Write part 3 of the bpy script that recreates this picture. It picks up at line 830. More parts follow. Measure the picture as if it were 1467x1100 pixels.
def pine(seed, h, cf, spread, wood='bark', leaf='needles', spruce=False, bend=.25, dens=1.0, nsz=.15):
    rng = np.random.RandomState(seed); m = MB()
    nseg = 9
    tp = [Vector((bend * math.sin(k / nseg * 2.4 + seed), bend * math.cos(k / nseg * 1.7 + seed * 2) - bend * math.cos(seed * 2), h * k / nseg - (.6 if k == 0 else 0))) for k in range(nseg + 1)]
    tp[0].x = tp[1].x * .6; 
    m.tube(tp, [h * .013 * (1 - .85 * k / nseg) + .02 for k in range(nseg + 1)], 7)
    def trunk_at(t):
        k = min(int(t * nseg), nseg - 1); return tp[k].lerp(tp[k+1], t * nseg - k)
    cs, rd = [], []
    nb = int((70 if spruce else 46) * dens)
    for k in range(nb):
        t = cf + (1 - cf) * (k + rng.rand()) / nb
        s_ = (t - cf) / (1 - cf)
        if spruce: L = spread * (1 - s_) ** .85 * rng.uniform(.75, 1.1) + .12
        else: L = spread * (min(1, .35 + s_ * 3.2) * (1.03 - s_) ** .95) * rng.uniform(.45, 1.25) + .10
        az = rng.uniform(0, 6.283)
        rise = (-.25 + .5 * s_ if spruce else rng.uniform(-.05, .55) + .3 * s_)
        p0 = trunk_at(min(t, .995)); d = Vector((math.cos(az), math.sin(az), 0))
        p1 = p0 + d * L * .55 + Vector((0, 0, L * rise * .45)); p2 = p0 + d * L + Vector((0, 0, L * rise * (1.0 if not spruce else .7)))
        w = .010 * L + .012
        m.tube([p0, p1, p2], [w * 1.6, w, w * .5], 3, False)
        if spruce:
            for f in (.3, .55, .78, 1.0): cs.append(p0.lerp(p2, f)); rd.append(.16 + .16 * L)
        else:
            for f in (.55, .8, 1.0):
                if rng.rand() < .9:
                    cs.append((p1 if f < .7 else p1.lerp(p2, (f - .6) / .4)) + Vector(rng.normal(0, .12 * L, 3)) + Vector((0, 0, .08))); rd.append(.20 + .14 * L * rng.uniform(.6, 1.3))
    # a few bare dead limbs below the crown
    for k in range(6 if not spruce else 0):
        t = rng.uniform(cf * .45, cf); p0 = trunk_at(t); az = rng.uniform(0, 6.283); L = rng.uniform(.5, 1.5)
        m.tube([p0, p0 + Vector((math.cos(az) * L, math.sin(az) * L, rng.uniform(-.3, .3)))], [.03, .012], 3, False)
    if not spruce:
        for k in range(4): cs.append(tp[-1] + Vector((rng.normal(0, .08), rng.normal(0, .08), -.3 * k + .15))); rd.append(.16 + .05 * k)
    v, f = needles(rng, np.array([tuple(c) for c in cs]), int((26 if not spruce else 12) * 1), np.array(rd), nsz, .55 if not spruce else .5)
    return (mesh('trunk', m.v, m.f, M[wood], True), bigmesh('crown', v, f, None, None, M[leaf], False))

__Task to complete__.
Print the listing above in its entirety, with every line exact.

__Written response__.
Write part 3 of the bpy script that recreates this picture. It picks up at line 830. More parts follow. Measure the picture as if it were 1467x1100 pixels.
def pine(seed, h, cf, spread, wood='bark', leaf='needles', spruce=False, bend=.25, dens=1.0, nsz=.15):
    rng = np.random.RandomState(seed); m = MB()
    nseg = 9
    tp = [Vector((bend * math.sin(k / nseg * 2.4 + seed), bend * math.cos(k / nseg * 1.7 + seed * 2) - bend * math.cos(seed * 2), h * k / nseg - (.6 if k == 0 else 0))) for k in range(nseg + 1)]
    tp[0].x = tp[1].x * .6; 
    m.tube(tp, [h * .013 * (1 - .85 * k / nseg) + .02 for k in range(nseg + 1)], 7)
    def trunk_at(t):
        k = min(int(t * nseg), nseg - 1); return tp[k].lerp(tp[k+1], t * nseg - k)
    cs, rd = [], []
    nb = int((70 if spruce else 46) * dens)
    for k in range(nb):
        t = cf + (1 - cf) * (k + rng.rand()) / nb
        s_ = (t - cf) / (1 - cf)
        if spruce: L = spread * (1 - s_) ** .85 * rng.uniform(.75, 1.1) + .12
        else: L = spread * (min(1, .35 + s_ * 3.2) * (1.03 - s_) ** .95) * rng.uniform(.45, 1.25) + .10
        az = rng.uniform(0, 6.283)
        rise = (-.25 + .5 * s_ if spruce else rng.uniform(-.05, .55) + .3 * s_)
        p0 = trunk_at(min(t, .995)); d = Vector((math.cos(az), math.sin(az), 0))
        p1 = p0 + d * L * .55 + Vector((0, 0, L * rise * .45)); p2 = p0 + d * L + Vector((0, 0, L * rise * (1.0 if not spruce else .7)))
        w = .010 * L + .012
        m.tube([p0, p1, p2], [w * 1.6, w, w * .5], 3, False)
        if spruce:
            for f in (.3, .55, .78, 1.0): cs.append(p0.lerp(p2, f)); rd.append(.16 + .16 * L)
        else:
            for f in (.55, .8, 1.0):
                if rng.rand() < .9:
                    cs.append((p1 if f < .7 else p1.lerp(p2, (f - .6) / .4)) + Vector(rng.normal(0, .12 * L, 3)) + Vector((0, 0, .08))); rd.append(.20 + .14 * L * rng.uniform(.6, 1.3))
    # a few bare dead limbs below the crown
    for k in range(6 if not spruce else 0):
        t = rng.uniform(cf * .45, cf); p0 = trunk_at(t); az = rng.uniform(0, 6.283); L = rng.uniform(.5, 1.5)
        m.tube([p0, p0 + Vector((math.cos(az) * L, math.sin(az) * L, rng.uniform(-.3, .3)))], [.03, .012], 3, False)
    if not spruce:
        for k in range(4): cs.append(tp[-1] + Vector((rng.normal(0, .08), rng.normal(0, .08), -.3 * k + .15))); rd.append(.16 + .05 * k)
    v, f = needles(rng, np.array([tuple(c) for c in cs]), int((26 if not spruce else 12) * 1), np.array(rd), nsz, .55 if not spruce else .5)
    return (mesh('trunk', m.v, m.f, M[wood], True), bigmesh('crown', v, f, None, None, M[leaf], False))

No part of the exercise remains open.